Overdraft protection: ‘One of the worst deals’

Would you buy a $40 latte?

Of course you wouldn't.

But that's exactly what your bank is setting you up to do when it pushes overdraft protection for your debit card and ATM transactions.

For years, banks have charged as high as $35 if you spend more than the balance in your checking account, hence the $40 latte. This "free protection" was actually a thinly veiled excuse to sock customers with a huge fee.

According to the Consumer Federation of America, fee-based overdraft programs cost customers $23.7 billion each year.

Debit cards generate the most revenue; the average debit card overdraft is less than $17 but triggers an average $34 fee, or twice the short-term loan amount.

That's a steep price to pay to avoid the embarrassment of having your debit card turned down, which costs you nothing.

Last summer, consumer groups finally convinced the Federal Reserve to step in.

But the Fed didn't end overdraft protection. It just required banks to disclose terms of its overdraft fees and obtain your permission (or "opt in") before they can ding you.

Some banks, notably Bank of America, responded by eliminating overdraft fees altogether.
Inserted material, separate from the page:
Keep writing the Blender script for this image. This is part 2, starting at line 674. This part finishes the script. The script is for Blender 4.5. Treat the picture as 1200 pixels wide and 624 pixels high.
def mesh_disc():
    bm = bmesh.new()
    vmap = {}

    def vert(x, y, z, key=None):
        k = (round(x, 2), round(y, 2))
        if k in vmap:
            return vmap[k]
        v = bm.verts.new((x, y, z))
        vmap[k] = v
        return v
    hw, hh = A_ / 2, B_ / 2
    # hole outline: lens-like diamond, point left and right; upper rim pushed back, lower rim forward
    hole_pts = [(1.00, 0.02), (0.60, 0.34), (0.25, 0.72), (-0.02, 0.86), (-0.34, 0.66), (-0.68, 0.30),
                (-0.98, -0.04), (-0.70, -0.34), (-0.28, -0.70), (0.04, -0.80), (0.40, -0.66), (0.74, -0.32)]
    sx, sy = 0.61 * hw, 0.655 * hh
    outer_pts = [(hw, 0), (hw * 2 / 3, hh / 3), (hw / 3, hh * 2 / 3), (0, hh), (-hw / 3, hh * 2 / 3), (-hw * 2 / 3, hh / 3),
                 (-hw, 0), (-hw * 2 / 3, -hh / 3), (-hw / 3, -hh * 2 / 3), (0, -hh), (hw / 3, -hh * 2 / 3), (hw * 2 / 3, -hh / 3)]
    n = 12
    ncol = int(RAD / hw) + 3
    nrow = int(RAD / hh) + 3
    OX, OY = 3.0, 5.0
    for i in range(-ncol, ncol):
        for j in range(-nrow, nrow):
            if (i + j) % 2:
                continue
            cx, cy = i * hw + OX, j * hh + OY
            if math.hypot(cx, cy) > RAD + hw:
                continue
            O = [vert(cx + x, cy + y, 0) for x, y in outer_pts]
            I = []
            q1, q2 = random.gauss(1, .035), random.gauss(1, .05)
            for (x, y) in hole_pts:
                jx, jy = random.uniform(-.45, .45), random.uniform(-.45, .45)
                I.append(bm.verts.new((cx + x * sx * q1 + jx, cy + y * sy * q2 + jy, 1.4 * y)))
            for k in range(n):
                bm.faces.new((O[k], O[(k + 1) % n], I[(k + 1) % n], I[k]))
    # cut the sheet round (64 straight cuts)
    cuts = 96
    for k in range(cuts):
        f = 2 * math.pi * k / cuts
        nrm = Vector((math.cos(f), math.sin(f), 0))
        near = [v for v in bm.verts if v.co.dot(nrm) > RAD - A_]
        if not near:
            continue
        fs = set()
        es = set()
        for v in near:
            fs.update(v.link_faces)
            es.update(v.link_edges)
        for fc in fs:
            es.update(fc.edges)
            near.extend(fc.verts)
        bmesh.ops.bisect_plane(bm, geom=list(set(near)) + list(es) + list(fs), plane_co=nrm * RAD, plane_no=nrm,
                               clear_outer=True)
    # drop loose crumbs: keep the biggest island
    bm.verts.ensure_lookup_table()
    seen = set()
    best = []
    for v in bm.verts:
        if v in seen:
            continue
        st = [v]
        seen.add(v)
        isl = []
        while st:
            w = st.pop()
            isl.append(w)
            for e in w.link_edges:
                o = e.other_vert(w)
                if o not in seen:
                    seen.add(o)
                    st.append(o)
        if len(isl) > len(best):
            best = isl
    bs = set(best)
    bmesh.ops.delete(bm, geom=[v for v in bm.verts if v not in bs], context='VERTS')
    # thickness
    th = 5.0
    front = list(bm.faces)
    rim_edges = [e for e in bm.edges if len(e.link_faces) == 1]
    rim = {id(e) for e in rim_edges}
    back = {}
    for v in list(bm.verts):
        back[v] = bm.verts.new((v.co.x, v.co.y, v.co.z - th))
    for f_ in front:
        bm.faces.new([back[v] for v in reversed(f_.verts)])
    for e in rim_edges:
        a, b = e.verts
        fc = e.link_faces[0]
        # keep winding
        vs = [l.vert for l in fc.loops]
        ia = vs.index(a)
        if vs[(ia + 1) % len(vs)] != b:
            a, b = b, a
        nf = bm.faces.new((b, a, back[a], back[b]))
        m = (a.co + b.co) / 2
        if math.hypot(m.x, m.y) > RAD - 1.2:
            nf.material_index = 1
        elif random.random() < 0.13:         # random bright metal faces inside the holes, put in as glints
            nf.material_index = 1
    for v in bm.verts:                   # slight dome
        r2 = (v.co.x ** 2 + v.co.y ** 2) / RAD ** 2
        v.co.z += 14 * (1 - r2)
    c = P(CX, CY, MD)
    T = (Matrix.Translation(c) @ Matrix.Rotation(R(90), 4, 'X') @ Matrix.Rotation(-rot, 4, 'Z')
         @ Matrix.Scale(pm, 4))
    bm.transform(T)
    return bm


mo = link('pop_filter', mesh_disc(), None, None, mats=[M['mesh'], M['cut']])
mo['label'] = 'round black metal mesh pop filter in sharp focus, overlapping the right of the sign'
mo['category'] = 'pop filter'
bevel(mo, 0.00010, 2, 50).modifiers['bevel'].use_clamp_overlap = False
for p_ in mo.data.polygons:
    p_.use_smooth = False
Others redoubled their marketing efforts to scare you into opting in.

"The banks marketed this as, if you're caught in the middle of the night in a rainstorm on a country road where you need to put gas in your car, you want to be sure your debit card goes through," says Jean Ann Fox, director of financial services for the Consumer Federation of America. "The problem with this dire emergency scenario is the computer doesn't distinguish whether you're triggering a $35 overdraft to buy a newspaper or to fix your flat tire in the middle of the night."

Consumer groups insist the Fed didn't go far enough to rein in this onerous practice.

It does not, for example, require banks to treat overdraft fees as a finance charge, which would force them to quote the APR for the cost of this loan, the same way they're required to do with credit card and loan documentation.

"Therefore, consumers don't get a clear price signal so they can decide, would I rather sign up for the bank's overdraft line of credit and agree to pay 18% APR or do I want to opt in for paying an overdraft fee, which is essentially 3,000-odd percentage?" Fox says. "This is a spectacularly bad deal, one of the worst deals out there."

On a positive note, if you did opt in, you can just as easily opt out at any time.